FAQs – Shareholders & Directors

What Shareholders do?

The shareholders of the corporation have a financial investment in the corporation, i.e. they paid for stock which the corporation in turn uses for capital to run its business and they are the actual owners of a Corporation. To protect their interests, the shareholders elect the board of directors.

What Directors do?

The board of directors manages the corporation and make business decisions. They in turn choose the officers (President, Vice President, Secretary, and Treasurer), whose responsibility it is to run the day-to-day operations of the corporation.

How many Directors, Shareholders and Officers does a corporation need?

Generally speaking, most states allow one individual to hold all offices. (nonprofit corporations are required to have at least 3 directors). There is no limit to the number of shareholders a corporation can have (except if the entity opts to be treated as an S Corporation. Officers are a second level of management (first level is the Board of Directors) and a company can have as many officers as it may need to run the business.

Can the same person be the shareholder, director and all officers of a corporation?

While jurisdictions will vary in their requirements, most states require that there be at least one director and two officers, in a general, for a for-profit corporation. The required officers are President and Secretary. Most states allow one natural person to hold both offices and be the sole director of the corporation. Usually, that one person may also be the sole shareholder. A corporation may not be a director of another corporation.

What is a Corporate Officer?

While most jurisdictions allow the same person to act in all capacities, that person has different responsibilities depending on the capacity in which he or she is acting.

  • President
  • Vice President
  • Treasurer
  • Secretary (or clerk)
  • Assistant Secretary
  • Assistant Treasurer

Although most jurisdictions allow one person to serve in all three capacities, the person’s responsibility and authority changes through the different officerships the person assumes. For example, the President is typically responsible for entering into contracts on behalf of the corporation, the Treasurer is responsible for maintaining and accounting for corporate funds, and the Secretary is responsible for observing corporate formalities and maintaining corporate records.

In addition to these required officer positions, a corporation may also have vice presidents and/or assistant secretaries or assistant treasurers.

Typically, the authority and responsibilities of each officer is described in the corporate bylaws and may be further defined by an employment contract or job description.

The President. The President has the overall executive responsibility for the management of the corporation and is directly responsible for carrying out the orders of the board of directors. He or she is usually elected by the board of directors.

The Treasurer. The Treasurer is the chief financial officer of the corporation and is responsible for controlling and recording its finances and maintaining corporate bank accounts. Actual fiscal policy of the corporation may rest with the Board of Directors and be largely controlled by the president on a day-to-day basis.

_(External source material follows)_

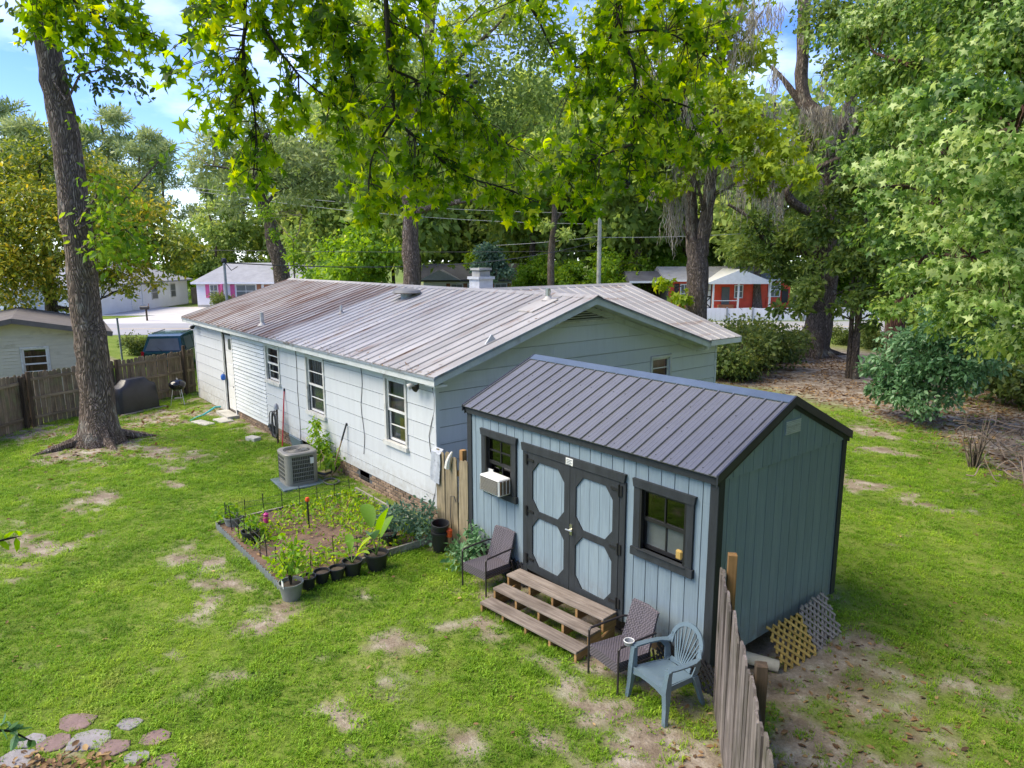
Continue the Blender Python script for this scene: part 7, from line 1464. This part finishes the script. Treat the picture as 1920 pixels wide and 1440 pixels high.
# the rest of its crown, over and behind the viewer
P, S, T, N, ti = leaf_cloud(r, blob(r, (5.5, -13.5, 13.0), 4.2, 20, 1.5, (1.2, .9, .8)), 5000, .22); o = bpy.data.objects.new('crown', leaves_mesh('crown', P-np.array(b), S, T, N, 'star', ti, 'lf_gum')); link(o, gumt, kind='stuff')
P = DEBRIS; rd = np.random.default_rng(72); n = len(P); o = bpy.data.objects.new('leaf_debris', leaves_mesh('leaf_debris', P-np.array(house.location), .05+.06*rd.random(n), np.stack([rd.normal(size=n), rd.normal(size=n), .3*rd.normal(size=n)], -1), rd.normal(size=(n, 3))*.3+Z3, 'needle', .3*rd.random(n)+.3, 'lf_dead')); link(o, house, kind='stuff')
# dark seed balls hanging among the leaves
for px, py, d in ((787, 340, 6.6), (882, 150, 6.9), (1180, 345, 7.1)):
    mb = MB(); p = at(px, py, d)
    for k in range(3): q = p+r.normal(size=3)*.025; mb.lathe([(0, -.022), (.018, -.014), (.024, 0), (.018, .014), (0, .022)], q, 8)
    mb.tube([p, p+Z3*.12], .004, 4); part('seed_ball', mb, 'black_plastic', gumt)
# two sprigs close to the viewer at the left edge
def sprig(label, pts, d, n, seed, size):
    r = np.random.default_rng(seed); P_ = [at(a, c_, d) for a, c_ in pts]; t = thing('leafy_sprig', label, 'plant', tuple(P_[0])); mb = MB(); mb.tube(P_, [.006]*(len(P_)-1)+[.002], 6); part('stem', mb, 'twig', t); path = smooth_path(P_, 4)
    v, f = tmpl('oval')
    for k in range(n):
        i = 1+int(r.integers(len(path)-1)); p = path[i]; T = unit((path[i]-path[i-1])*3+r.normal(size=3)*.12); N = unit(Z3*.6+r.normal(size=3)*.5); N = unit(N-T*(N@T)); B_ = np.cross(N, T); s = size*(.7+.5*r.random())
        me = bpy.data.meshes.new('leaf'); me.from_pydata([tuple(p-P_[0]+s*(q[0]*T+q[1]*B_+q[2]*N)) for q in v], [], f); a_ = me.attributes.new('tint', 'FLOAT', 'POINT'); a_.data.foreach_set('value', np.full(len(v), .2+.5*r.random(), np.float32)); me.materials.append(MAT['lf_gum' if seed == 1 else 'lf_bush']); inst('leaf', me, (0, 0, 0), parent=t)
sprig('small leafy sprig poking in over the left side of the lawn', [(-60, 1060), (-20, 1020), (15, 1010), (40, 1005)], 4.6, 7, 1, .085)
sprig('dark leafy sprig poking in above the stepping stones', [(-70, 1420), (-20, 1370), (20, 1370), (60, 1390)], 3.6, 14, 2, .075)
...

The Secretary. The Secretary is typically responsible for maintaining the corporate records.

What is a Corporate Director?

The Board of Directors is essentially the management body for the corporation.

Responsibilities of the Board of Directors include establishing all business policies and approving major contracts and undertakings. In addition, the Board may also elect the President. Ordinary business practices of the corporation are carried out by the Officers and employees under the directives and supervision of these Directors.

The Directors must act collectively for their votes and decisions to be valid. That’s why Directors may only act at a Board of Directors meeting. This, however, requires certain formalities. One such formality is that the Directors must all be notified of a forthcoming meeting in a prescribed manner, although this can be waived or provided for in the corporation’s Articles of Incorporation or Bylaws.

For a Directors’ meeting to be valid, there must also be a Quorum of Directors present. A Quorum is usually a majority of the Directors then serving on the Board; however, the Bylaws may specify another minimum number or percentage.

The Board of Directors must meet on a regular basis (monthly or quarterly), but in no case less than annually. These are the regular Board meetings. The Board may also call Special Meetings for matters that may arise between regular meetings. In addition, boards may call a special shareholders’ meeting by adopting a resolution stating where and when the meeting is to be held and what business is to be transacted.

The first meeting of the Board of Directors is important because the Bylaws, the Corporate Seal, Stock Certificates and Record Books are adopted.

Board members, like officers, have a fiduciary duty to act in the best interests of the corporation and cannot put their own interests ahead of the corporation’s. The Board must also act prudently and not negligently manage the affairs of the corporation. Finally, the Board must make certain that it properly exercises its authority in managing the corporation and does not abrogate its responsibilities to others.

This means that the board must be very careful to document that each Board action was reasonable, lawful and in the best interests of the corporation. This is particularly true with matters involving compensation, dividends and dealings involving Officers, Directors and Stockholders. The record or Corporate Minutes of the meeting must include the arguments or statements to support the Board action and why must detail why the action was proper.